Kostenwerte statt EinheitswerteSeit Jahren wird über eine Reform der Grundsteuer diskutiert. Die Einheitswerte neu festzulegen, scheint vor diesem Hintergrund naheliegend. In der Praxis wäre ein solcher Schritt aber extrem schwierig. „Eine völlige Neubewertung sämtlicher Grundstücke wäre mit einem enormen zusätzlichen Aufwand verbunden und sehr langwierig", sagt Joachim Lang, Hauptgeschäftsführer des Bundesverbands der Deutschen Industrie. Bereits im Jahr 2016 legten einige Bundesländer daher einen Reformvorschlag vor, der auch vom Bundesrat verabschiedet wurde. Dieser sieht vor, die veralteten Einheitswerte durch sogenannte Kostenwerte zu ersetzen. Das sogenannte Kostenwertmodell berücksichtigt unter anderem Art und Baujahr der Immobilie. Ausschlaggebend sind somit die Kosten bei Errichtung des Gebäudes. Derzeit liegt der Gesetzesvorschlag allerdings auf Eis.

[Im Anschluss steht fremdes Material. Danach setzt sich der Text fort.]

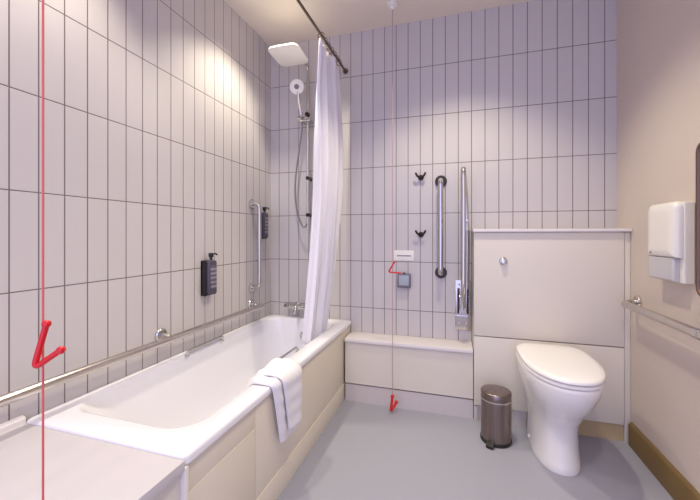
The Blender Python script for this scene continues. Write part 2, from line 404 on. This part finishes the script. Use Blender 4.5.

Sollte die neue Bundesregierung die Reform nach Vorstellung der Länder umsetzen, würde die Grundsteuer für teure Grundstücke erheblich höher ausfallen, warnte jüngst der Eigentümerverband Haus & Grund. Nach Berechnungen des Lobbyverbands könnte die Grundsteuer dann um das 30-Fache steigen. Auch das Institut der deutschen Wirtschaft kritisierte die geplante Reform. In einem Schreiben warnten die Ökonomen davor, dass das Konzept nicht nur Neubauten gegenüber modernisierten Altbauten benachteiligen würde, sondern auch falsche Anreize setze: Eigentümer müssten weniger Grundsteuer zahlen, wenn sie brachliegende Grundstücke weiterhin unbebaut ließen.
Initiativen fordern stattdessen die Einführung einer Bodensteuer, bei der die Bebauung unberücksichtigt bleibt. „Wird nur der Bodenwert als Bemessungsgrundlage herangezogen, erzeugt dies einen Entwicklungsdruck auf baureife Flächen. Wer investiert, zahlt später - im Gegensatz zum Modell der Länder - keine höhere Grundsteuer", sagt Ulrich Kriese, Sprecher für Bau- und Siedlungspolitik des Naturschutzbund Deutschland (NABU). Eine Grundsteuer in Form einer Bodensteuer würde das spekulative Zurückhalten von Bauland deutlich verteuern, zeigt auch eine Studie des Instituts der deutschen Wirtschaft. Demnach lägen die Kosten für ein unbebautes Grundstück dann etwa sechsmal so hoch wie bislang.